If your business runs an on-site phone system, there's a good chance it sits on ISDN - and ISDN is being switched off along with the rest of the old network. Replacing it is more involved than swapping a single line, so here's what ISDN2 and ISDN30 replacement actually looks like.

A quick reminder: what ISDN is

ISDN (Integrated Services Digital Network) is the older digital phone technology many businesses use to run multiple simultaneous calls into an on-site phone system (a PBX). It comes in two main flavours:

  • ISDN2 - lines in pairs of channels, common for smaller setups.
  • ISDN30 - delivered in larger blocks of channels (typically from 8 up to 30), used by bigger phone systems.

Each "channel" is one simultaneous call.
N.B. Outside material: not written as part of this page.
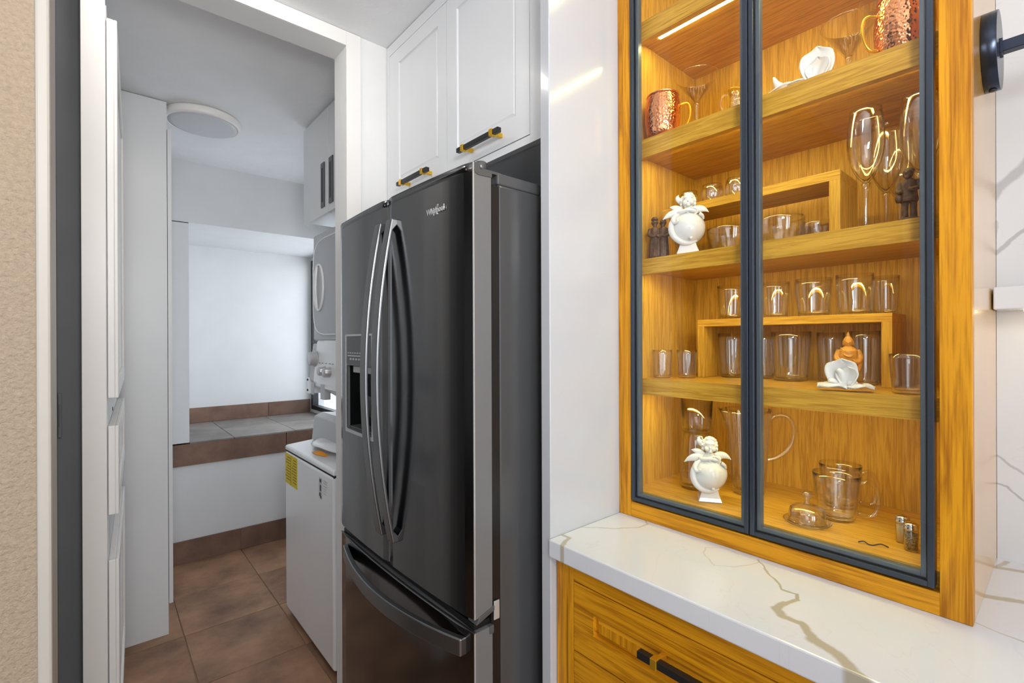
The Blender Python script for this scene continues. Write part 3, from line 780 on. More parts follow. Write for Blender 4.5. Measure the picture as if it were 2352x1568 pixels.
# hinges
hg = MB().prism([(0.688, FY0 + 0.006), (0.688, FY0 + 0.09), (0.82, FY0 + 0.09), (0.835, FY0 + 0.04), (0.825, FY0 + 0.006)], 'Z', 1.725, 1.752)
hc = fr.part('hinge_cover', hg, 'fridge_grey', bevel=0.004)
fr.part('hinge_pin', MB().lathe([(0.014, 1.745), (0.014, 1.768), (0.012, 1.770), (0.001, 1.770)], 24, (0.652, FY0 + 0.022, 0)), 'fridge_side', sub=hc)
fr.part('hinge_arm', box(0.645, 0.70, FY0 + 0.008, FY0 + 0.036, 1.7462, 1.752), 'fridge_grey', sub=hc)
hb = MB(); hb.prism([(0.618, 0.756), (0.626, 0.770), (0.668, 0.782), (0.668, 0.772), (0.63, 0.759)], 'Y', FY0 - 0.003, FY0 + 0.03)
mh = fr.part('hinge_bracket', hb, 'fridge_grey', bevel=0.001)
fr.part('hinge_plate', box(0.668, 0.684, FY0 - 0.0015, FY0 + 0.002, 0.748, 0.79), 'bright_edge', sub=mh, bevel=0.0015)
fr.part('hinge_stop', box(0.655, 0.667, FY0 - 0.003, FY0 + 0.01, 0.722, 0.74), 'fridge_grey', sub=mh, bevel=0.002)
# maker's lettering
def lettering(text, size, M, mat, parent, base, name='lettering', sx=1.0):
    cu = bpy.data.curves.new('text', 'FONT'); cu.body = text; cu.size = size; cu.extrude = 0.0012; cu.offset = size * 0.012
    t = bpy.data.objects.new('text', cu); COL.objects.link(t)
    dg = bpy.context.evaluated_depsgraph_get()
    me = bpy.data.meshes.new_from_object(t.evaluated_get(dg))
    bpy.data.objects.remove(t, do_unlink=True)
    me.transform(Matrix.Translation(-Vector(base)) @ M @ Matrix.Diagonal((sx, 1, 1, 1)))
    me.materials.clear(); me.materials.append(MATS[mat])
    o = bpy.data.objects.new(name, me); COL.objects.link(o); o.parent = parent
    return o
MF = Matrix(((0, 0, -1, 0), (-1, 0, 0, 0), (0, 1, 0, 0), (0, 0, 0, 1)))
lo_ = lettering('Whirlpool', 0.0200, Matrix.Translation((fx(0.97) - 0.0012, 1.013, 1.671)) @ MF, 'logo_silver', dR, fr.b, sx=0.92)
lo_['label'] = 'raised silver lettering'
el = [(fx(0.97) - 0.0022, 0.971 + 0.0050 * math.cos(2 * PI * k / 32) - 0.0085 * math.sin(2 * PI * k / 32), 1.6775 + 0.0120 * math.sin(2 * PI * k / 32)) for k in range(32)]
fr.part('logo_ring', MB().tube(el, 0.0005, 6, closed=True), 'logo_silver', sub=dR)

# ================================================================== WHITE CABINETRY ROUND THE FRIDGE
solo('end_panel', box(0.782, XR, 0.777, 0.806, 0.0, CEIL - 0.002), 'white_lacquer', 'tall glossy white panel between the refrigerator and the oak display cabinet', 'panel', (1.1, 0.79, 0), bevel=0.002)
uc = Thing('upper_cabinet', 'white two-door cabinet over the refrigerator with black and brass pulls', 'cabinet', (1.12, 1.27, 1.882))
UX = 0.850
body = MB(); body.box(UX + 0.02, XR, 0.808, 1.722, 1.885, CEIL - 0.002)
uc.part('body', body, 'cabinet_white')
ff = MB()
ff.box(UX, UX + 0.02, 0.808, 0.914, 1.882, CEIL - 0.003); ff.box(UX, UX + 0.02, 1.703, 1.722, 1.882, CEIL - 0.003)
ff.box(UX, UX + 0.02, 0.914, 1.703, 1.882, 1.903); ff.box(UX, UX + 0.02, 0.914, 1.703, 2.458, CEIL - 0.003)
uc.part('face_frame', ff, 'cabinet_white', bevel=0.0008)
uc.part('gap_shadow', box(UX + 0.012, UX + 0.0195, 0.915, 1.702, 1.904, 2.457), 'dark_line')
def shaker(th, y0, y1, z0, z1, x, ry0, ry1, rz0, rz1, mat, panel_mat=None, dep=0.006, bev=0.012, name='door'):
    """front at x facing -X, flat frame with a sunk bevelled panel"""
    mb = MB()
    o = [(y0, z0), (y1, z0), (y1, z1), (y0, z1)]; a = [(ry0, rz0), (ry1, rz0), (ry1, rz1), (ry0, rz1)]
    c = [(ry0 + bev, rz0 + bev), (ry1 - bev, rz0 + bev), (ry1 - bev, rz1 - bev), (ry0 + bev, rz1 - bev)]
    a2 = [(ry0 + 0.002, rz0 + 0.002), (ry1 - 0.002, rz0 + 0.002), (ry1 - 0.002, rz1 - 0.002), (ry0 + 0.002, rz1 - 0.002)]
    vs = [(x, *p) for p in o] + [(x, *p) for p in a] + [(x + dep, *p) for p in a2] + [(x + dep * 0.35, *p) for p in c] + [(x + 0.019, *p) for p in o]
    fs = []
    for i in range(4):
        j = (i + 1) % 4
        fs += [(i, j, 4 + j, 4 + i), (4 + i, 4 + j, 8 + j, 8 + i), (8 + i, 8 + j, 12 + j, 12 + i), (i, 16 + i, 16 + j, j)]
    fs += [(19, 18, 17, 16)]
    if panel_mat is None: fs += [(12, 13, 14, 15)]
    d = th.part(name, mb.add(vs, fs), mat)
    if panel_mat:
        th.part('panel', MB().box(x + dep * 0.35, x + dep * 0.35 + 0.004, ry0 + bev, ry1 - bev, rz0 + bev, rz1 - bev), panel_mat, sub=d)
    return d
u1 = shaker(uc, 0.9165, 1.3035, 1.9055, 2.4555, UX, 0.970, 1.247, 1.972, 2.405, 'cabinet_white')
u2 = shaker(uc, 1.3065, 1.7005, 1.9055, 2.4555, UX, 1.356, 1.628, 1.972, 2.405, 'cabinet_white')
def bar_pull(th, d, y0, y1, z, xf, off=0.032, s=0.0065, inset=0.03):
    th.part('handle', MB().box(xf - off - s, xf - off + s, y0, y1, z - s, z + s), 'black_metal', sub=d, bevel=0.001, label='black square bar handle')
    for y in (y0 + inset, y1 - inset):
        p = MB(); p.box(xf - off - s - 0.0025, xf - off + s + 0.0025, y - 0.0065, y + 0.0065, z - s - 0.0025, z + s + 0.0025)
        p.box(xf - off + s, xf, y - 0.005, y + 0.005, z - 0.0055, z + 0.0055)
        th.part('handle_post', p, 'brass', sub=d, bevel=0.001, label='brass handle post')
bar_pull(uc, u1, 1.000, 1.196, 1.937, UX)
bar_pull(uc, u2, 1.370, 1.577, 1.932, UX)

# ================================================================== COUNTER AND BASE CABINET
def oak_drawer(th, y0, y1, z0, z1):
    d = shaker(th, y0, y1, z0, z1, 0.800, y0 + 0.055, y1 - 0.055, z0 + 0.052, z1 - 0.052, 'oak_Y', 'oak_Z', dep=0.009, bev=0.013, name='drawer')
    return d
bc = Thing('base_cabinet', 'honey oak drawer cabinet under the white quartz counter', 'cabinet', (1.1, 0.2, 0))
bc.part('body', box(0.822, XR, -1.2, 0.775, 0.09, 0.879), 'oak_in_Z')
bc.part('plinth', box(0.86, XR - 0.05, -1.2, 0.77, 0.0, 0.09), 'fridge_black')
st1 = MB(); st1.box(0.800, 0.822, 0.7245, 0.775, 0.09, 0.879)
bc.part('stile', st1, 'oak_Z', bevel=0.001)
bc.part('stile', box(0.800, 0.822, 0.055, 0.1005, 0.09, 0.879), 'oak_Z', bevel=0.001)
bc.part('rail', box(0.800, 0.822, 0.1005, 0.7245, 0.838, 0.879), 'oak_Y', bevel=0.001)
bc.part('gap_shadow', box(0.815, 0.8215, 0.101, 0.724, 0.10, 0.837), 'dark_line')
od1 = oak_drawer(bc, 0.1025, 0.7225, 0.686, 0.836)
od2 = oak_drawer(bc, 0.1025, 0.7225, 0.400, 0.683)
od3 = oak_drawer(bc, 0.1025, 0.7225, 0.110, 0.397)
bar_pull(bc, od1, 0.26, 0.533, 0.783, 0.800, off=0.03, s=0.007, inset=0.036)
bar_pull(bc, od2, 0.27, 0.545, 0.54, 0.800, off=0.03, s=0.007, inset=0.036)
bar_pull(bc, od3, 0.27, 0.545, 0.25, 0.800, off=0.03, s=0.007, inset=0.036)
bc2 = bc.part('end_door', box(0.800, 0.822, -1.2, 0.053, 0.10, 0.877), 'oak_Z', bevel=0.001)
solo('countertop', box(0.775, XR, -1.25, 0.7765, 0.88, 0.92), 'quartz_counter', 'white quartz worktop with grey-gold veins on the oak drawers', 'countertop', (0, 0, 0), bevel=0.003)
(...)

We explain lines and channels in multi-line phone systems.

Why ISDN has to go

ISDN runs on the same copper infrastructure as the analogue PSTN, and it's being switched off on the same timeline - 31 January 2027. New ISDN orders stopped back in 2023, and legacy charges are rising through 2026. So if you're on ISDN, replacement isn't optional.

Your two replacement routes

The right path depends on whether you want to keep your existing phone system.

1. Keep your PBX with SIP trunks

If your on-site phone system is relatively modern and you're not ready to replace it, SIP trunks can deliver your calls over the internet straight into it - effectively a like-for-like replacement for ISDN channels. We compare this with the alternative in SIP trunking vs hosted VoIP.

  • Best for: businesses with a capable existing PBX they want to keep for now.
  • Bonus: usually cheaper per channel than ISDN, and easier to scale.

2. Move to a hosted phone system

The fuller move is to retire the on-site PBX entirely and go to hosted telephony, where the "system" lives in the cloud.

  • Best for: businesses wanting to modernise, support remote working, and drop on-site hardware.
  • Bonus: features like auto-attendant, call recording and analytics come built in.

For help deciding, see hosted vs on-premise PBX.

Keeping your numbers and DDIs

A big worry with ISDN replacement is the number ranges - especially DDI blocks where staff have direct numbers. The reassurance: these can be ported to the new service, including DDI ranges, so nobody loses their direct line. See keeping your landline number.

Planning the migration

ISDN replacement touches your whole phone setup, so plan it properly:

  1. Document your current setup - channels, numbers, DDIs, and how calls route.
  2. Check your connectivity - enough bandwidth and ideally resilience; see internet failover.
  3. Choose SIP trunks or hosted based on whether you keep the PBX.
  4. Port numbers and test before switching off the old lines.

Our switch-off checklist keeps this in order.

The bottom line

ISDN is on the way out, but replacing it is an opportunity to cut per-channel costs and modernise. Keep your PBX with SIP trunks, or move fully to hosted telephony - either way your numbers, DDIs and call capacity come with you. Want a migration plan for your system? Explore our Cloud Telephony service or request a callback.

Frequently asked questions

When is ISDN being switched off?

ISDN is being retired alongside the PSTN on 31 January 2027. New ISDN lines could no longer be ordered from 2023, and legacy charges are rising through 2026.

What replaces ISDN for business?

Internet-based voice. You can either keep a capable existing PBX and feed it with SIP trunks, or move to a fully hosted phone system in the cloud. Both replace ISDN channels with more flexible, usually cheaper capacity.

Will I lose my DDI numbers when I replace ISDN?

No. Your main numbers and DDI ranges can be ported to the new service, so individual direct-dial numbers are preserved.

Is SIP trunking or hosted telephony better for replacing ISDN?

SIP trunking suits businesses that want to keep their existing PBX, while hosted telephony suits those ready to retire on-site hardware and modernise. The best choice depends on the age and capability of your current system.